What is the single big idea of economic reforms? One idea that can be implemented despite the inertia of politics and government?
The answers differed but they were linked by a common strand: lack of economic governance and the need to improve delivery mechanisms so that those untouched by reforms could benefit from India’s growth story.
This emerged as the central idea of the panel discussion initiated by Finance Minister P Chidambaram. Answering the question were former disinvestment minister Arun Shourie, KV Kamath, managing director and CEO, ICICI Bank; Mukesh Ambani, chairman and managing director, Reliance Industries; Prannoy Roy of NDTV and Shekhar Gupta of The Indian Express. And, of course, the guest who was the pivot of it all: former bureaucrat and The Indian Express columnist N K Singh, whose book The Politics of Change: A Ringside View (a collection of his columns in The Indian Express) was launched here this evening.
So if Shourie called for giving states more incentives for pushing reform, Roy urged the Government to “thing big” rather than tinker with minor details. Kamath called for rural India to be linked to the market, Ambani for education reform and Gupta called for shrinking of the government.
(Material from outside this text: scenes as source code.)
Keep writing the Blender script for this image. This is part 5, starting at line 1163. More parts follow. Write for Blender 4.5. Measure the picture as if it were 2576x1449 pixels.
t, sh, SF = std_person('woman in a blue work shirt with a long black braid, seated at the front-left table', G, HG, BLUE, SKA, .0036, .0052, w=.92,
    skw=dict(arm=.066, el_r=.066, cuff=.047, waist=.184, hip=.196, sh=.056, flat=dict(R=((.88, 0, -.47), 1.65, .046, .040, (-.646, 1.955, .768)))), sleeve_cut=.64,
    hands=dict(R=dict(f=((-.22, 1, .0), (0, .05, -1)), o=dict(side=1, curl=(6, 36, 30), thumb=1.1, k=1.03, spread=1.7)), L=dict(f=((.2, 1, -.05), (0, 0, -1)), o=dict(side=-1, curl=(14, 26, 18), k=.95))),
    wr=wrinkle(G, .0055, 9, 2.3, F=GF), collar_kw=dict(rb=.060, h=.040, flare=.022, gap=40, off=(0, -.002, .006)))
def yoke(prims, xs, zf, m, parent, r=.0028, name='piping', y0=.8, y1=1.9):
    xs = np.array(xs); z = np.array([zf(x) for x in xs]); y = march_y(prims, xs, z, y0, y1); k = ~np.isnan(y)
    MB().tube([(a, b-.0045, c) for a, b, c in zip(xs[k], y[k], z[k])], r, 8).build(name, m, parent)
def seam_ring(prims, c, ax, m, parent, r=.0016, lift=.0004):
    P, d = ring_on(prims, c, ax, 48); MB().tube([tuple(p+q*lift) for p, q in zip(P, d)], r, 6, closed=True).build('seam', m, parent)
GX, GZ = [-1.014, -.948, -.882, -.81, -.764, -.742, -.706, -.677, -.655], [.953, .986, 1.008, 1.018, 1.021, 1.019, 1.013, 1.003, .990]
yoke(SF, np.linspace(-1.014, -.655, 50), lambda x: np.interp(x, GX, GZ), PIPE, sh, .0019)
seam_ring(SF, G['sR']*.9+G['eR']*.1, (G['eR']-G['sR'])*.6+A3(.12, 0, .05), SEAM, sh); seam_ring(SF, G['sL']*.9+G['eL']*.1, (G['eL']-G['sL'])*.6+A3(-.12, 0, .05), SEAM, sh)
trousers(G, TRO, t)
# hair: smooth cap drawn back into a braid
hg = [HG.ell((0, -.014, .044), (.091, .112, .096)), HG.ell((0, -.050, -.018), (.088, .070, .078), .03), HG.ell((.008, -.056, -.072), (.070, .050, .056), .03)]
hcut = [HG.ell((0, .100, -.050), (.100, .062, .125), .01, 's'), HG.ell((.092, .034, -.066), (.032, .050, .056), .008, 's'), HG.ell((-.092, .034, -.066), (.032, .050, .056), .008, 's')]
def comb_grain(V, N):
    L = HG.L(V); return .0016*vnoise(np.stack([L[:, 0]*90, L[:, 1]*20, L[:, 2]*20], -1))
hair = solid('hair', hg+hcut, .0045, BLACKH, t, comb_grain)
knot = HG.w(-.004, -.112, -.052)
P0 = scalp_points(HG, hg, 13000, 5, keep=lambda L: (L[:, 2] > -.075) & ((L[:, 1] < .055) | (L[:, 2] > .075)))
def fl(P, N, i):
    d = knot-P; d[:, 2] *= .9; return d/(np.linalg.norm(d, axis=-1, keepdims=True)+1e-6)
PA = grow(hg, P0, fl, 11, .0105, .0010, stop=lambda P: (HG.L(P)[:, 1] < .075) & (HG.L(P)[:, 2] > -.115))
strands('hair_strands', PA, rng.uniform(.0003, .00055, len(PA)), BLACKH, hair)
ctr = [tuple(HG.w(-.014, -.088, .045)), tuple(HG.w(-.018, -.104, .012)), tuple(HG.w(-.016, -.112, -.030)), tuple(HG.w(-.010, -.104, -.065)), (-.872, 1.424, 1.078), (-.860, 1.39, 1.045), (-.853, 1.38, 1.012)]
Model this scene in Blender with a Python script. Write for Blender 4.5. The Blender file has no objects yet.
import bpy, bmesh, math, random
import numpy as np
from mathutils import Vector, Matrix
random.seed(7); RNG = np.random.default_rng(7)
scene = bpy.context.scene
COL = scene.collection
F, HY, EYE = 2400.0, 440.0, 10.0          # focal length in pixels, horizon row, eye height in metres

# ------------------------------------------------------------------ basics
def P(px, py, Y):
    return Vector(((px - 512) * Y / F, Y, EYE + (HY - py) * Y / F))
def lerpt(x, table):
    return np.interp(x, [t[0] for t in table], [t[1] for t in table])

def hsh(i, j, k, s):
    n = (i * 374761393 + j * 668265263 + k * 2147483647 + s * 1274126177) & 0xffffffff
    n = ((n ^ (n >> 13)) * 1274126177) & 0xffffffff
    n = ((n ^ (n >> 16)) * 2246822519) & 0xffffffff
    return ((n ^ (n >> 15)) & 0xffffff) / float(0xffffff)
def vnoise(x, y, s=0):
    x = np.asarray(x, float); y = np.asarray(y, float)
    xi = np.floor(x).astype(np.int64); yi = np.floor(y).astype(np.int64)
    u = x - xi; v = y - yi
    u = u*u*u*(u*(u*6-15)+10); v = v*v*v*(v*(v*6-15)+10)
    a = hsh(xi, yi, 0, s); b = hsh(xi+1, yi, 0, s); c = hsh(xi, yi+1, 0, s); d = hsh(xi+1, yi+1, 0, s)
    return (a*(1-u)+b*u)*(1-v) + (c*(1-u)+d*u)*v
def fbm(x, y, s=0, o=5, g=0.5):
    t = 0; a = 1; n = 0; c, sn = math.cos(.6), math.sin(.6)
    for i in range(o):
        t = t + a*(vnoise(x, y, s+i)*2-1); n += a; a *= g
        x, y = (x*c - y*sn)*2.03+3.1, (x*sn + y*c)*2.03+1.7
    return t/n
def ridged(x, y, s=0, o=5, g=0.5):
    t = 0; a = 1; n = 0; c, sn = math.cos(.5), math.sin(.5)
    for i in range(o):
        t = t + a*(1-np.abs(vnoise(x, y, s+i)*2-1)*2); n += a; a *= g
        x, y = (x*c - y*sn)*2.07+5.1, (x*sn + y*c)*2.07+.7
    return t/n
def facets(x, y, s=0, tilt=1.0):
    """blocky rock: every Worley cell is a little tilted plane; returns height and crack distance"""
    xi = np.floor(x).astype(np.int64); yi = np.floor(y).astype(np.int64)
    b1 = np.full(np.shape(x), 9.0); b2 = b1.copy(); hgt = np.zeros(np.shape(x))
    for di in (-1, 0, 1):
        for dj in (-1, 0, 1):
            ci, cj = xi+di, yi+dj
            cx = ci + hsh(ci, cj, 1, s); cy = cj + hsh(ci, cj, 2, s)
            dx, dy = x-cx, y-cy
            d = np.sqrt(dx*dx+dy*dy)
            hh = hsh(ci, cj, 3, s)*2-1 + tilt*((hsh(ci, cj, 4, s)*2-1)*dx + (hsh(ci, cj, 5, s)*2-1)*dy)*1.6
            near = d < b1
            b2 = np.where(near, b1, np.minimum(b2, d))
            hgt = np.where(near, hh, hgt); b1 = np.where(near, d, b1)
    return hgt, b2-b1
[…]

The Finance Minister regretted the slow pace of reforms and said a growth rate of 10 per cent is achievable — it’s just that we will have to “seize the opportunity” to take the process ahead in a scenario where we have complex politics and widespread views. He also raised a question as to why reforms take place in a halting fashion, and answered it himself: “The opportunity in India is not smooth, we have to change the process of reform and will have to go faster.”